The Community Watchdog Project’s class-action suit will have to wait.

Although CWP President Dustin Gold told the News previously that the group and the Washington, D.C.-based Immigration Law Reform Institute would file a multi-person class-action discriminatory suit against City Hall by Wednesday over the supposed unconstitutionality of the Elm City Resident Card, Gold told the News earlier this week the group will not file the suit until mid-October.

The suit is being delayed, Gold said, because the CWP wants to wait until after Hartford-New Britain Superior Court holds an appeal later this month on the Freedom of Information Commission’s decision that the city is not required to release the names of card-holders because doing so could constitute a public-safety risk.

The suit claims the Elm City Resident Card program is unconstitutional because it discriminates against American citizens, who must show proof of residency that illegal aliens do not need to show.

Gold and several lawyers knowledgeable on Connecticut FOI law told the News last month that the appeal would almost definitely fail. Gold conceded again this week that the appeal “will probably” fall through.

But he wants to wait until the hearing, he said — just in case the court reverses FOIC’s decision and orders the city to release card-holders’ names.

Gold said he is still in conversations with his FOI appellate lawyer, Patricia Cofrancesco, and IRLI General Counsel Michael Hethmon. Cofrancesco, he added, has expressed interest in working on the discrimination suit.

Cofrancesco could not be reached for comment Wednesday afternoon because she was in a meeting, a representative said. Hethmon did not respond to a request for comment left on his office voice mail Wednesday afternoon.

Gold first told the News about the discriminatory suit last month soon after submitting the group’s FOI appeal Aug. 29. He said at the time the suit would be signed by 2,300 Greater New Haven residents, 30 percent of whom live within the city limits.

He added this week that Hethmon is in the process of writing the lawsuit right now, but as of Tuesday, he did not know how much of it Hethmon had completed.

At the moment, it seems clear the FOI appeal will be dismissed, several lawyers interviewed said, because Cofrancesco missed the deadline for filing one by over two weeks. The FOI Commission cites in its brief a 1988 state rule often cited in state FOI rulings that mandates a 45-day deadlines — with no exceptions.

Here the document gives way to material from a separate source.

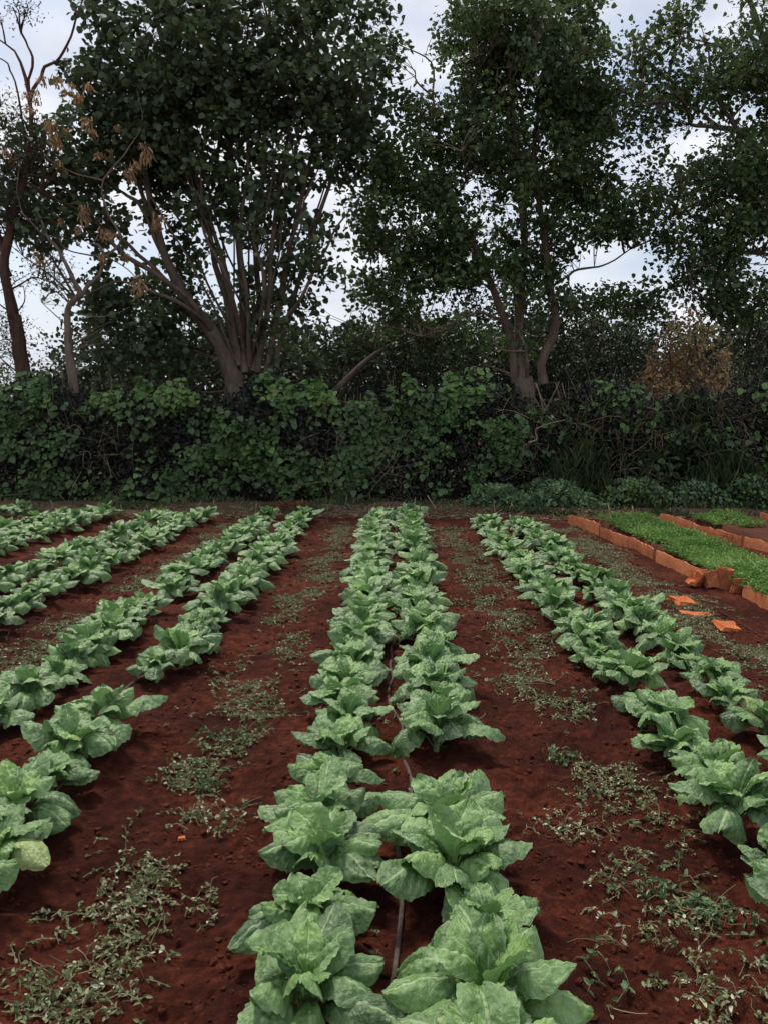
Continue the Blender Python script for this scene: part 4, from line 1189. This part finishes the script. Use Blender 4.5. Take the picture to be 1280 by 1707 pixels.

Gold told the News two weeks ago that if the FOI appeal fails, his group will “work full-force on the discrimination suit.”

City Hall Community Services Administrator Kica Matos, who has been the major City Hall supporter and advocate for the Elm City Resident Card, declined to comment for this article.

Meanwhile, Gold went to New York over the weekend to meet with and encourage local groups to create their own anti-illegal-immigrant initiatives in the tri-state area. Gold said the group currently has 1,200 people on its panlist.